LeetCode Solutions explained using Python: #1

Two Sum:

• Read the problem

Given an array of integers nums and an integer target, return indices of the two numbers such that they add up to target.

You may assume that each input would have exactly one solution, and you may not use the same element twice.

You can return the answer in any order.

Intuition part 1:

We need to find two indices in an array that add up to a certain target, we can initially try to brute force the solution by iterating over every single number in the array, then searching through every other number and trying to see if any of them add up to the target:

twoSum(nums, target):
for i in range from 0 to length of nums
  for j in range of 0 to length of nums
    if i does not equal j
      if nums[i] + nums[j] is equal to the target
        return [i, j]

This is too inefficient, because the time complexity of this solution is O(n²). If this solution doesn’t work, what can we try?

• Hash maps have an query time complexity of O(1), which is low enough to work for this problem. Creating a hash map is tricky though (especially in Python where dictionaries do not have .get() methods like in Java!). We need to find the indices associated with the numbers that will add up to the target, not the numbers themselves!

Since hash maps are implemented as dictionaries in Python, this implies that we need to create a dictionary where when we access a value in the dictionary it will return the index associated with a certain number in the array, not the number itself.

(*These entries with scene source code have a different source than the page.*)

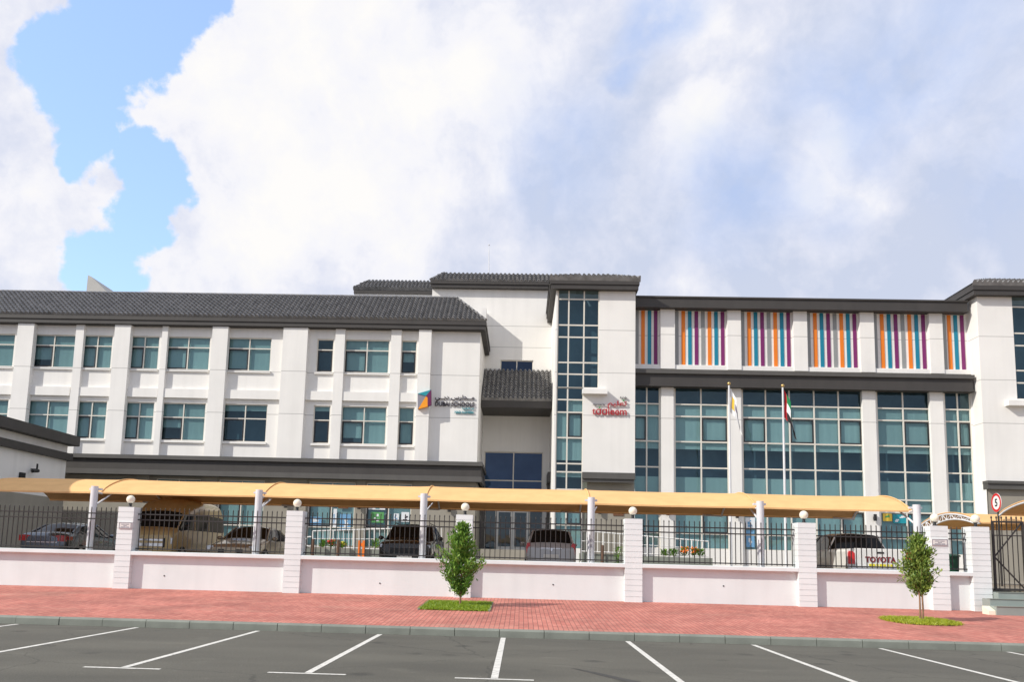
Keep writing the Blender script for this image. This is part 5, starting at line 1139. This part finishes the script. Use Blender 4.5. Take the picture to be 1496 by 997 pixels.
# green bin
a, b = gx(1387, 820, 26.6), gx(1400.5, 820, 26.6); zt_ = gz(1394, 812, 26.6); t = thing('waste_bin', ((a + b) / 2, 26.8, ZC), 'dark green waste bin behind the short railing by the gate', 'bin')
m = MB(); m.add([(a + .03, 26.6, ZC + .05), (b - .03, 26.6, ZC + .05), (b - .03, 26.95, ZC + .05), (a + .03, 26.95, ZC + .05), (a, 26.55, zt_ - .05), (b, 26.55, zt_ - .05), (b, 27.0, zt_ - .05), (a, 27.0, zt_ - .05)], [(3, 2, 1, 0), (4, 5, 6, 7), (0, 1, 5, 4), (1, 2, 6, 5), (2, 3, 7, 6), (3, 0, 4, 7)]); part('bin_body', m, s_greenbin, t)
m = MB(); m.prismx([(26.5, zt_ - .048), (26.5, zt_ - .01), (26.75, zt_ + .05), (27.03, zt_ + .02), (27.03, zt_ - .048)], a - .02, b + .02); part('lid', m, s_greenbin, t)
m = MB()
for x in (a + .06, b - .06): m.tube([(x - .03, 26.95, ZC + .08), (x + .03, 26.95, ZC + .08)], .08, 12)
part('wheel', m, m_rubber, t)
p, q = at(1446.5, 785, 25.36), at(1449, 775, 25.36); m = MB(); m.box(PX[6][1] + .001, PX[6][1] + .02, 24.9, 25.1, p.z, q.z); solo('wall_plaque', m, s_blue, (PX[6][1], 25, p.z), 'tiny blue plate on the gate side of the rightmost pillar', 'sign')
# posters stuck on the panes
POST = [(452, 756, 470, 770, s_blue, s_white, 'blue and white poster low in the left pane of the classroom window'), (486, 744, 492.5, 771, s_white, s_blue, 'tall narrow pale poster in the classroom window'), (496, 752, 513, 775, s_blue, s_white, 'large blue poster in the right pane of the classroom window'), (494, 736.5, 509, 743.5, s_brown, s_brown, 'brown card at the top of the classroom window pane'),
        (537, 738, 563, 745, s_white, s_teal, 'wide pale banner across the top of the second classroom window'), (541, 749, 561, 764, s_green, s_white, 'green and white poster in the second classroom window'), (575, 751, 583, 762, s_white, s_blue, 'white poster in the right pane of the second classroom window'), (586, 749, 598, 763, s_white, s_navy, 'white picture sheet at the right edge of the second classroom window'),
        (1089, 757, 1103, 772, s_white, s_blue, 'white and blue poster on the hall glass beside the fifth canopy post'), (1090, 776, 1102, 800, s_blue, s_white, 'tall blue poster low on the hall glass beside the fifth canopy post'), (1290, 751, 1303, 762, s_yellow, s_green, 'yellow green poster on the hall glass above the pickup'), (1305, 753, 1330, 765, s_teal, s_white, 'teal poster on the hall glass above the pickup bed')]
for x0, y0, x1, y1, m1, m2, l in POST:
    Y = 50.32 if x0 < 700 else 50.2; yy = Y - .012; a, b = at(x0, y1, yy), at(x1, y0, yy)
    t = thing('poster', ((a.x + b.x) / 2, yy, a.z), l, 'poster', 'posters on the ground floor windows')
    m = MB(); m.box(a.x, b.x, yy, yy + .006, a.z, b.z); part('sheet', m, m1, t)
    m = MB(); w, h_ = b.x - a.x, b.z - a.z; rnd = random.Random(int(x0))
    for k in range(4): u, v = rnd.uniform(.06, .6), rnd.uniform(.06, .7); m.box(a.x + w * u, a.x + w * min(.95, u + rnd.uniform(.15, .3)), yy - .004 - .001 * k, yy - .001, a.z + h_ * v, a.z + h_ * min(.95, v + rnd.uniform(.1, .25)))
    part('print', m, m2, t)
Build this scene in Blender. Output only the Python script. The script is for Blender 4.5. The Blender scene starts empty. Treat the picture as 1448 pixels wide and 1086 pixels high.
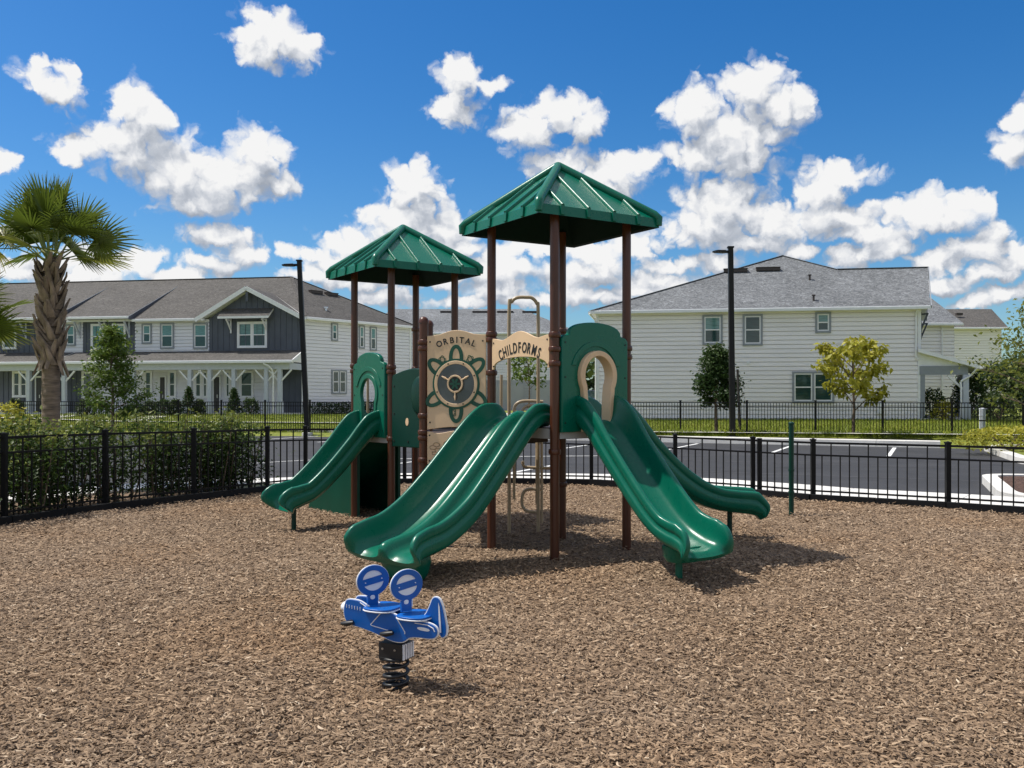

We can do this, by setting the key in a <K, V> pair as a number associated with an index in the original array which means when we use the subscript method ([] in Python), it will return the index as the value. We can do this by setting the index as the value:

• Set[nums[index]] = index

Intuition Part 2:

We still need to search through every number in the array and find if there is another number that when combined with the current number will equal the target.

This is the initial part of the solution:

twoSum(nums, target)
set = {}
for i in range from 0 to length of nums
  targetValue = target - nums[i]

The set is initialized and we create a target value for each number in the array (this is the value that must be added to the number to equal to the target). What else do we need to do?

twoSum(nums, target)
set = {}
for i in range from 0 to length of nums
  targetValue = target - nums[i]
  if targetValue in set
    return [i, set[targetValue]]

We still need to update the set, because we are trying to find the target value in the set, the solution will not work without adding the target value to the set!

twoSum(nums, target)
set = {}
for i in range from 0 to length of nums
  targetValue = target - nums[i]
  if targetValue in set
    return [i, set[targetValue]]
  else
    set[nums[i]] = i
return [-1,-1]

By adding the target value to the set every time we iterate, we ensure that we can get the index if the target value is in the array somewhere. If we don’t find any numbers that work, return [-1, -1]

Here is the full Python solution:

class Solution:
  def twoSum(self, nums, target):
    set = {}
    for i in range(len(nums)):
      targetValue = target - nums[i]
      if targetValue in set:
        return [i, set[targetValue]]
      else:
        set[nums[i]] = i
    return [-1,-1]

Common mistakes:

• Many times people will forget that the target value is not meant to be added to the set, it’s actually meant to be checked if the target value equal to a value in the set. The target value is meant to be another number in the array.
• This means that the line after the else statement near the end of the loop should not be set[targetValue] = i, but rather set[nums[i]] = i.